We take a version of the DMF from November 2011 and turn it around by using the date of birth of the deceased as a proxy for birth rates for the years when they were born. We exclude children who survived less than a year (they are strongly correlated with problem births, most likely resulting in cesarians), and look at the years 1980–2010. Tabulating statistics over nearly half a million records that satisfy these criteria, we find out that the two weeks following the week of the Labor Day have the highest number of births of the entire year.
The most recent leap year when the Labor Day fell on September 3 as it did this year was 1984 (not much has changed since then—a war is raging in Afghanistan, Apple is in the news, “Are you better off than four years ago?”). If we plug in distribution of birthdays from that year extracted from the Death Master File, it is still not sufficient to push the birthday paradox threshold below 23 (the probability of seeing a collision with 22 people born in 1984 is slightly more than 48%).
What’s up with September 16, the most popular birthday according to the New York Times? It turns out that the data was aggregated over births between 1973 and 1999, and over this data range, September 16 had more Tuesdays, Wednesdays, and Thursdays and fewer weekends than adjacent days.

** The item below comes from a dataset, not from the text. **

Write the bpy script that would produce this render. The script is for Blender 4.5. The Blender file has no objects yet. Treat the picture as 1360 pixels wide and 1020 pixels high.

The astute reader surely has noticed that Thursday of the week after the Labor Day—a likely candidate for the highest number of births this year—is today. Happy birthday to more than 13,000 kids born on this date and congratulations to their parents! (And don’t forget your offspring’s birth certificate—you can never know.)
For whatever reason, I find this post quite funny! What prompted this post Ilya? 🙂
– Omkant
It was meant to be funny of sorts—a literal interpretation of a metaphor. Plus I’ve always found data exploration quite exciting—it’s like a box of chocolate, you never know what you are going to get.
As an early September baby, this post touched close to home.
I would be curious to know if the skew of the distribution is heavier in countries with more Caesarians and which are more culturally homogeneous than the US. My understanding is that Brazil has an extremely high c-section rate. Maybe a good place to start…
> As an early September baby, this post touched close to home.
Try not to think too hard about it 😉 But if you do, this is a link to a study on seasonality of births in Canada: http://www.canpopsoc.org/journal/CSPv20n1p1.pdf
It contains some discussion of annual birth patterns in other countries. As of 1993 it was still not well understood phenomenon.
Does anybody knows about any kind of empirical/statistical tests of numerology?
If you mean astrology, i.e., relationship between one’s date of birth and fate or character, I don’t think you will find much science there. On the other hand, there are multiple studies exploring how the date of birth has long-term consequences due to factors such as school or sports eligibility rules (which explains why many professional hockey players were born in January or February).